Changelings of all alignments exist, but most gravitate toward neutrality, focusing on personal concerns rather than issues of law and morality. Many have unique and independent codes of honor.


Many Changelings fall into three psychological groups:

  • Passers: the most humanlike in their attitudes, passers want to be a part of their community and repress their shapeshifting ability. They use their abilities to fit in with their community and identify closely with the races they portray. They rarely travel. Other changelings call them "actors or "pretenders" and view them with contempt.
  • Becomers: these changelings believe that mutability is the central aspect of changelings, and express this belief by adopting many different identities.
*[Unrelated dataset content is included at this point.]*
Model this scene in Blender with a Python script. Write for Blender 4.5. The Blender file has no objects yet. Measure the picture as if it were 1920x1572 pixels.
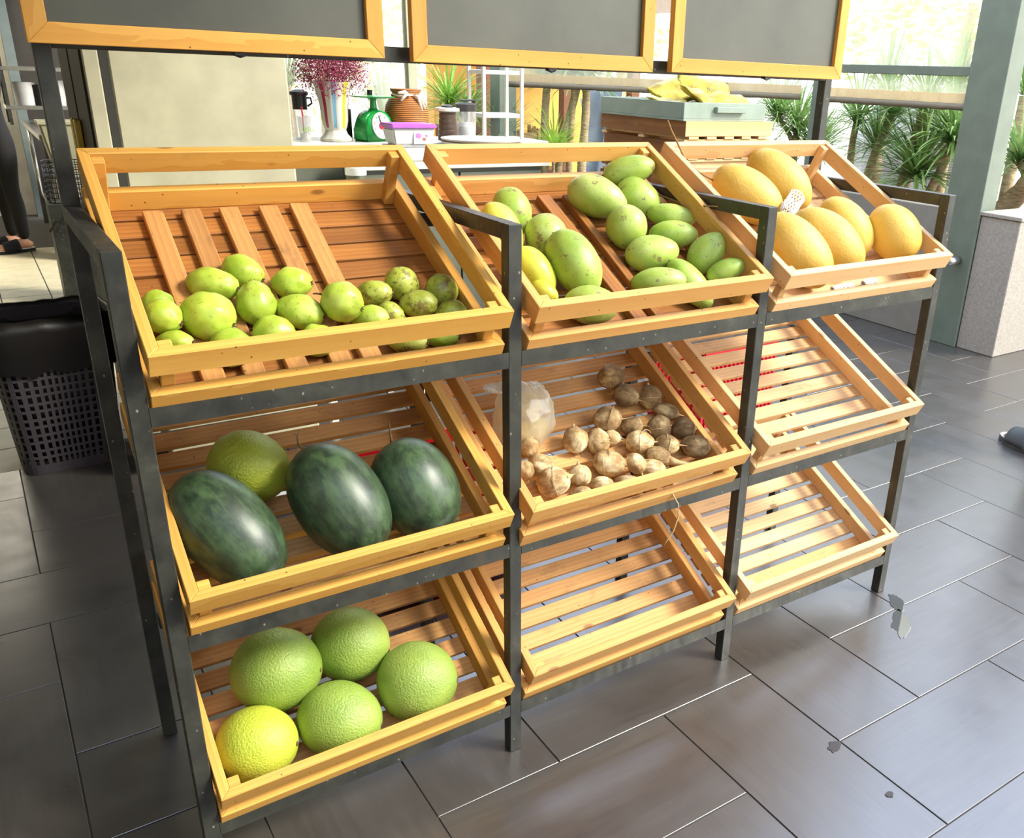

They have a dual nature, considering themselves to be both mutable shifters and the transient identities they portray.
  • Reality seekers: These changelings believe in the existence of an ultimate truth, and seek to discover what is real. They prefer their natural form and tend towards lawful alignments. They prefer the company of fellow changelings and generally avoid deception. Since the Last War, many reality seekers have been inspired by warforged attempts to found their own community, and have formed utopian changeling communities in Khorvaire.

Culture and society[]

Other races treat changelings with extreme caution, but many have reason to do business with them. Dwarves have little patience for them. Halflings enjoy matching wits with them, even though they are often rivals in subterfuge.

Many changelings revere a chaotic neutral shapeshifter deity known as the Traveler. The Traveler is one of the outcast Dark Six, a group of deities banished from the Sovereign Host pantheon because of their evil ways, though the Traveler is unique among them being neutral. Other changelings follow an amoral philosophy of the perfect form, in which physical transformation mystically symbolizes spiritual purification.

Changelings have no homeland; they live among humans in Khorvaire, blending in and living in their shadow. Changelings form the backbone of the criminal underworld in Khorvaire's large cities. Some work as entertainers, inquisitives (investigators and mystery solvers in the world of Eberron) and government agents. Occasionally they pursue careers as adventurers. Some changeling adventurers are simply not inclined towards crime or stealth, and so traditional changeling careers are closed to them; others may be fleeing a crime, seeking revenge, or seeking spiritual perfection through shapeshifting. Changelings prefer character classes that mesh with their powers of deception. Rogue is their most common class.

Changelings do not develop dragonmarks, though they can mimic the appearance of dragonmarks. They speak common, and often learn many other languages to aid their disguises.

Changeling names are monosyllabic and seem more like nicknames to other races. Changelings may go by different names depending on their social circles. They make no distinction between male and female names.